Do You Treat Employees Like Capital?

September 24, 2020

Do You Treat Employees Like Capital?

Senior Managers heading a large staff often spend a great deal of time calculating various figures for workplace productivity, such as hours spent per project, employee efficiency, and the overall bottom-line of finished work each team member produces. Although these variables can reveal areas for needed improvement within an organization, they can also cause a major problem in large corporations and institutions.

Strictly speaking, when a Senior Manager is constantly hyper-focused on analyzing organizational charts and streamlining workers to their utmost capacity, he or she can have the tendency to start thinking of staff members in terms of physical capital. Defined as “tangible, man-made goods,” physical capital includes business resources like machines, office supplies, technology, and other inanimate assets.[1] Humans do not belong in this category, yet when managers only see their subordinates as names and percentages in their spreadsheets, the idea that people are simply resources begins to take hold.
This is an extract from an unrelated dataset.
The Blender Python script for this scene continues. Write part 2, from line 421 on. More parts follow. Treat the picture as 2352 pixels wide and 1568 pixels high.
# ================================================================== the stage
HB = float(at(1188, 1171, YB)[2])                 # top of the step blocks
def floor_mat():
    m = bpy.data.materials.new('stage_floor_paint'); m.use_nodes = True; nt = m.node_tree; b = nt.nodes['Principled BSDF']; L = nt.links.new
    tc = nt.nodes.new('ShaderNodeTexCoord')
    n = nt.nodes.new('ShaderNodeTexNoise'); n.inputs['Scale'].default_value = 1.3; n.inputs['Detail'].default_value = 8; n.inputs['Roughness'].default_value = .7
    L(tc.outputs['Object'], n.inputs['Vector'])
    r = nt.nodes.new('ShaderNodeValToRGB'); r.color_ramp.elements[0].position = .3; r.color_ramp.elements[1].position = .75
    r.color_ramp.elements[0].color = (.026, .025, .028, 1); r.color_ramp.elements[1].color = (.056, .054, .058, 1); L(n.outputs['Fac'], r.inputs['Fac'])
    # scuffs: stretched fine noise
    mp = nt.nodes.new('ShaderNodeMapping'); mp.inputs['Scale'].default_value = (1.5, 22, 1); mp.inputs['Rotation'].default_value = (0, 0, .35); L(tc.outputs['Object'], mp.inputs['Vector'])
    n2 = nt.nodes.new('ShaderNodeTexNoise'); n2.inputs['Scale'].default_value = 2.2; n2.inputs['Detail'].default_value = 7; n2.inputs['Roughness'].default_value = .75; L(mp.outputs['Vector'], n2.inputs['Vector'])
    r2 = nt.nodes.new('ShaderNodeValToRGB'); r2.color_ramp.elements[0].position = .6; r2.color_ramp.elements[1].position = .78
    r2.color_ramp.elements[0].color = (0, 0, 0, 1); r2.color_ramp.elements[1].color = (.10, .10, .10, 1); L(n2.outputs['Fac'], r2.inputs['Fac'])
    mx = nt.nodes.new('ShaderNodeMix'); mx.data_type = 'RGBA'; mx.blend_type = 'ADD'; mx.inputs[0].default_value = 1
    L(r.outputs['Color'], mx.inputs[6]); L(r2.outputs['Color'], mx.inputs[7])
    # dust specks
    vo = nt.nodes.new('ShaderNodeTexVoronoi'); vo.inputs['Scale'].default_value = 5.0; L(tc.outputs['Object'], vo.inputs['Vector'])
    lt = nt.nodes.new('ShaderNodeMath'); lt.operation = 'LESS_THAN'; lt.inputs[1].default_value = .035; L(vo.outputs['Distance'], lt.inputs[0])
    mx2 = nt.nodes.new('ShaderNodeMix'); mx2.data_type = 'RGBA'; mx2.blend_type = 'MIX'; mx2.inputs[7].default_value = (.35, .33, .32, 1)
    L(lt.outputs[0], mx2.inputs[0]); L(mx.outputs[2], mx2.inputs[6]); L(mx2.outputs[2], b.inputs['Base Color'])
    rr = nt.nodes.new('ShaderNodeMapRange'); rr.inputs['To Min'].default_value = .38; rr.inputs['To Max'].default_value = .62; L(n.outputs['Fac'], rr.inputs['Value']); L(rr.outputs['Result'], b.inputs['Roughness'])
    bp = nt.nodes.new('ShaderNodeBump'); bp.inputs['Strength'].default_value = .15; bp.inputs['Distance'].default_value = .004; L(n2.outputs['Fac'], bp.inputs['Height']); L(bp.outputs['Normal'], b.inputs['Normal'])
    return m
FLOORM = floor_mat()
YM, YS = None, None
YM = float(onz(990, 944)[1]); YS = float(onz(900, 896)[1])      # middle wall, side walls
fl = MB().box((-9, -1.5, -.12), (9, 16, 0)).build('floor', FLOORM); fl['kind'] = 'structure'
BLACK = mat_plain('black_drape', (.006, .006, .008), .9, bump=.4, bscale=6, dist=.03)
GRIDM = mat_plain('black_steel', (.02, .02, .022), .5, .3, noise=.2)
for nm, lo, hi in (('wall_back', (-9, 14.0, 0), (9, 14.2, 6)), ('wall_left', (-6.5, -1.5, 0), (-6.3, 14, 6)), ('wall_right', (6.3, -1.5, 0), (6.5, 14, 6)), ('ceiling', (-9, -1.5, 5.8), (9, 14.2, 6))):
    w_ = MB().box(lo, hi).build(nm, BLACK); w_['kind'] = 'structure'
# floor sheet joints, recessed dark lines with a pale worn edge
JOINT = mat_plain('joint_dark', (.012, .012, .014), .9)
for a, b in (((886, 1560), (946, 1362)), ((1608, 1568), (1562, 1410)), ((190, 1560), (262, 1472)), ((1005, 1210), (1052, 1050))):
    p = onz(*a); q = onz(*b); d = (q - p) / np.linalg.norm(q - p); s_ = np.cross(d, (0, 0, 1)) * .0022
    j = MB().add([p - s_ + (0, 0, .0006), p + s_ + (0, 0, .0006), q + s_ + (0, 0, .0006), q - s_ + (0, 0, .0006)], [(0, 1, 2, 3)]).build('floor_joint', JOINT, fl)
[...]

The issue with equating staff to a “resource” lies in how the phrasing frames your mind to consider people as materials. With physical capital—like a printer for instance—you are expected to dispose of it when it becomes inconvenient. You can continually send documents to a printer for eight straight hours, and because it is a machine, it will produce. If it is no longer able to turn out work at the rate you need it to, you get a new printer. Obviously, employees are not the same, nor should they be. People are complicated. Workers have days of extreme productivity, and others that are just not as fruitful. While calculating miles per gallon in your vehicle fleet is pretty straight forward, simple computations for worker efficiency will not account for the human factor in your workforce. That is not to say that your data will not point out detrimental inefficiencies; if Tom in Sales has been with your company for a year and has yet to close a deal, something probably needs to change. However, when a manager lets these calculations become too important, the business runs the risk of appearing militant, and you will eventually begin losing talent as a result.

Productivity is important for any company or organization, but it should not be the sole consideration when assessing the value of your team members. When your employees have the ability to take pride in their good days and feel secure in their bad, you will create a confident and goal-oriented workforce. Treating your staff like capital dissuades efficiency every time.